» Exercise details: Extract every line of the material below and reproduce it faithfully.

» Given information:
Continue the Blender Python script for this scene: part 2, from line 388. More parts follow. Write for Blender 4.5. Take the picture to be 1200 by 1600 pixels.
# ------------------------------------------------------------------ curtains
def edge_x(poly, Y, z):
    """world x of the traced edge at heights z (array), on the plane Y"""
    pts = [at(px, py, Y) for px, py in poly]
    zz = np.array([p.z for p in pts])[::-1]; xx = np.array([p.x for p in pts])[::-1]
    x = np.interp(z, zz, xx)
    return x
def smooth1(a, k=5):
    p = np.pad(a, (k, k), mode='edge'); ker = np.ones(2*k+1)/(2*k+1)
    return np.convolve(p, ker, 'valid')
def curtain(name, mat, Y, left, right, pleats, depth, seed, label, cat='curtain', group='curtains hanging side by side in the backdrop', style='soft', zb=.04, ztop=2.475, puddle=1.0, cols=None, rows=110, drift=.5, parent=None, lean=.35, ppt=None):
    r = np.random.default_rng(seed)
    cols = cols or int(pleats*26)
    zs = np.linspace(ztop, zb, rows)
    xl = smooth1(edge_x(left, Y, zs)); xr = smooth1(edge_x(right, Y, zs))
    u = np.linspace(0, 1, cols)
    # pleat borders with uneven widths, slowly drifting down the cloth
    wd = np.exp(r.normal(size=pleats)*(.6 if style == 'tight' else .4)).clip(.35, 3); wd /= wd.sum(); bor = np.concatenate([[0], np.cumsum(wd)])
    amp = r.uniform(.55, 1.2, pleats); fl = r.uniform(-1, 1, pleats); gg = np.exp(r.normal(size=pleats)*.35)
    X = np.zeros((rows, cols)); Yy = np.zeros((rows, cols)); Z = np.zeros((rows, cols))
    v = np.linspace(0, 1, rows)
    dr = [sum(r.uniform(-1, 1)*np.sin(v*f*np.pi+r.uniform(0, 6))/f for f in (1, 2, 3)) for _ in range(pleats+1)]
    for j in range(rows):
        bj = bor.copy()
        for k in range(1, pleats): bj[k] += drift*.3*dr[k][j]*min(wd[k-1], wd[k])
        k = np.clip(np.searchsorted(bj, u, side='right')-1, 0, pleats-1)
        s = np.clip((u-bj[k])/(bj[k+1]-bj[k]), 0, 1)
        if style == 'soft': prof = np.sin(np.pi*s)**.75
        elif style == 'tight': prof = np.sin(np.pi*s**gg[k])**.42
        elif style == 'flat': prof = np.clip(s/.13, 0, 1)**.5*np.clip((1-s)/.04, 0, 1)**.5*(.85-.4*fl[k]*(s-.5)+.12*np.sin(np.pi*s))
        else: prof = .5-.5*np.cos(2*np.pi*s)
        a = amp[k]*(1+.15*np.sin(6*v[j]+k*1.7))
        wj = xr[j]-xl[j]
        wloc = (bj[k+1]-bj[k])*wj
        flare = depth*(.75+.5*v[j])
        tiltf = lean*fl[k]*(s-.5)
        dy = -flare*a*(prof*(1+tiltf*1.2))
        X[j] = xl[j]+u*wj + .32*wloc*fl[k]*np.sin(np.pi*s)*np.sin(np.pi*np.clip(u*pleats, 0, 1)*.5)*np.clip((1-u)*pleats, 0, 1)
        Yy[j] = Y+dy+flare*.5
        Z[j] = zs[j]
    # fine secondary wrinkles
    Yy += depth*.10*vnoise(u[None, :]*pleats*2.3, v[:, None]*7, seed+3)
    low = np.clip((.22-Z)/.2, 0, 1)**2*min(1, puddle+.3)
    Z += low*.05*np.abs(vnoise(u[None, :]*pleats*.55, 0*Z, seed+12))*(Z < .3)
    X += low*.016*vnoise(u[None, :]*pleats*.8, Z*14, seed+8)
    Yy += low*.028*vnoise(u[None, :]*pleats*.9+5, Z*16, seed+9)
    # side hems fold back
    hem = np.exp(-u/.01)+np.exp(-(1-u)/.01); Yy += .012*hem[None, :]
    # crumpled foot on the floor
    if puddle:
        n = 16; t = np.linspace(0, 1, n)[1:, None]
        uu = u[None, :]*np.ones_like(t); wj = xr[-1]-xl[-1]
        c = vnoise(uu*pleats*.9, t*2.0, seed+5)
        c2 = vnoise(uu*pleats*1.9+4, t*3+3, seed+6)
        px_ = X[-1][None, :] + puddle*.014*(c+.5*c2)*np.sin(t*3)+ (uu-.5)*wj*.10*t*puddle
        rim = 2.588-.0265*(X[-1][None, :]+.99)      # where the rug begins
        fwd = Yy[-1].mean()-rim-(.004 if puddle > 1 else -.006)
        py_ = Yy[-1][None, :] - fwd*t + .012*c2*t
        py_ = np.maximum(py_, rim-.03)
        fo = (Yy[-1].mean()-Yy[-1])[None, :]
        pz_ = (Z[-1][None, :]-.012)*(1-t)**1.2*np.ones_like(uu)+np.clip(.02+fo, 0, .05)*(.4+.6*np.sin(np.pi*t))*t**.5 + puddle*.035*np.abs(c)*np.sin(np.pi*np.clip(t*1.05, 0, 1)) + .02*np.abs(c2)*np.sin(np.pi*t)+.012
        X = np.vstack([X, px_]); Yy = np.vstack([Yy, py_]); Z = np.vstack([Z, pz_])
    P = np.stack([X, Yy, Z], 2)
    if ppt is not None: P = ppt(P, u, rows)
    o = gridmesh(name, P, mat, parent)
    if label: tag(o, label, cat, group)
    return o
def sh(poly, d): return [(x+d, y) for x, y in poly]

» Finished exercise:
Continue the Blender Python script for this scene: part 2, from line 388. More parts follow. Write for Blender 4.5. Take the picture to be 1200 by 1600 pixels.
# ------------------------------------------------------------------ curtains
def edge_x(poly, Y, z):
    """world x of the traced edge at heights z (array), on the plane Y"""
    pts = [at(px, py, Y) for px, py in poly]
    zz = np.array([p.z for p in pts])[::-1]; xx = np.array([p.x for p in pts])[::-1]
    x = np.interp(z, zz, xx)
    return x
def smooth1(a, k=5):
    p = np.pad(a, (k, k), mode='edge'); ker = np.ones(2*k+1)/(2*k+1)
    return np.convolve(p, ker, 'valid')
def curtain(name, mat, Y, left, right, pleats, depth, seed, label, cat='curtain', group='curtains hanging side by side in the backdrop', style='soft', zb=.04, ztop=2.475, puddle=1.0, cols=None, rows=110, drift=.5, parent=None, lean=.35, ppt=None):
    r = np.random.default_rng(seed)
    cols = cols or int(pleats*26)
    zs = np.linspace(ztop, zb, rows)
    xl = smooth1(edge_x(left, Y, zs)); xr = smooth1(edge_x(right, Y, zs))
    u = np.linspace(0, 1, cols)
    # pleat borders with uneven widths, slowly drifting down the cloth
    wd = np.exp(r.normal(size=pleats)*(.6 if style == 'tight' else .4)).clip(.35, 3); wd /= wd.sum(); bor = np.concatenate([[0], np.cumsum(wd)])
    amp = r.uniform(.55, 1.2, pleats); fl = r.uniform(-1, 1, pleats); gg = np.exp(r.normal(size=pleats)*.35)
    X = np.zeros((rows, cols)); Yy = np.zeros((rows, cols)); Z = np.zeros((rows, cols))
    v = np.linspace(0, 1, rows)
    dr = [sum(r.uniform(-1, 1)*np.sin(v*f*np.pi+r.uniform(0, 6))/f for f in (1, 2, 3)) for _ in range(pleats+1)]
    for j in range(rows):
        bj = bor.copy()
        for k in range(1, pleats): bj[k] += drift*.3*dr[k][j]*min(wd[k-1], wd[k])
        k = np.clip(np.searchsorted(bj, u, side='right')-1, 0, pleats-1)
        s = np.clip((u-bj[k])/(bj[k+1]-bj[k]), 0, 1)
        if style == 'soft': prof = np.sin(np.pi*s)**.75
        elif style == 'tight': prof = np.sin(np.pi*s**gg[k])**.42
        elif style == 'flat': prof = np.clip(s/.13, 0, 1)**.5*np.clip((1-s)/.04, 0, 1)**.5*(.85-.4*fl[k]*(s-.5)+.12*np.sin(np.pi*s))
        else: prof = .5-.5*np.cos(2*np.pi*s)
        a = amp[k]*(1+.15*np.sin(6*v[j]+k*1.7))
        wj = xr[j]-xl[j]
        wloc = (bj[k+1]-bj[k])*wj
        flare = depth*(.75+.5*v[j])
        tiltf = lean*fl[k]*(s-.5)
        dy = -flare*a*(prof*(1+tiltf*1.2))
        X[j] = xl[j]+u*wj + .32*wloc*fl[k]*np.sin(np.pi*s)*np.sin(np.pi*np.clip(u*pleats, 0, 1)*.5)*np.clip((1-u)*pleats, 0, 1)
        Yy[j] = Y+dy+flare*.5
        Z[j] = zs[j]
    # fine secondary wrinkles
    Yy += depth*.10*vnoise(u[None, :]*pleats*2.3, v[:, None]*7, seed+3)
    low = np.clip((.22-Z)/.2, 0, 1)**2*min(1, puddle+.3)
    Z += low*.05*np.abs(vnoise(u[None, :]*pleats*.55, 0*Z, seed+12))*(Z < .3)
    X += low*.016*vnoise(u[None, :]*pleats*.8, Z*14, seed+8)
    Yy += low*.028*vnoise(u[None, :]*pleats*.9+5, Z*16, seed+9)
    # side hems fold back
    hem = np.exp(-u/.01)+np.exp(-(1-u)/.01); Yy += .012*hem[None, :]
    # crumpled foot on the floor
    if puddle:
        n = 16; t = np.linspace(0, 1, n)[1:, None]
        uu = u[None, :]*np.ones_like(t); wj = xr[-1]-xl[-1]
        c = vnoise(uu*pleats*.9, t*2.0, seed+5)
        c2 = vnoise(uu*pleats*1.9+4, t*3+3, seed+6)
        px_ = X[-1][None, :] + puddle*.014*(c+.5*c2)*np.sin(t*3)+ (uu-.5)*wj*.10*t*puddle
        rim = 2.588-.0265*(X[-1][None, :]+.99)      # where the rug begins
        fwd = Yy[-1].mean()-rim-(.004 if puddle > 1 else -.006)
        py_ = Yy[-1][None, :] - fwd*t + .012*c2*t
        py_ = np.maximum(py_, rim-.03)
        fo = (Yy[-1].mean()-Yy[-1])[None, :]
        pz_ = (Z[-1][None, :]-.012)*(1-t)**1.2*np.ones_like(uu)+np.clip(.02+fo, 0, .05)*(.4+.6*np.sin(np.pi*t))*t**.5 + puddle*.035*np.abs(c)*np.sin(np.pi*np.clip(t*1.05, 0, 1)) + .02*np.abs(c2)*np.sin(np.pi*t)+.012
        X = np.vstack([X, px_]); Yy = np.vstack([Yy, py_]); Z = np.vstack([Z, pz_])
    P = np.stack([X, Yy, Z], 2)
    if ppt is not None: P = ppt(P, u, rows)
    o = gridmesh(name, P, mat, parent)
    if label: tag(o, label, cat, group)
    return o
def sh(poly, d): return [(x+d, y) for x, y in poly]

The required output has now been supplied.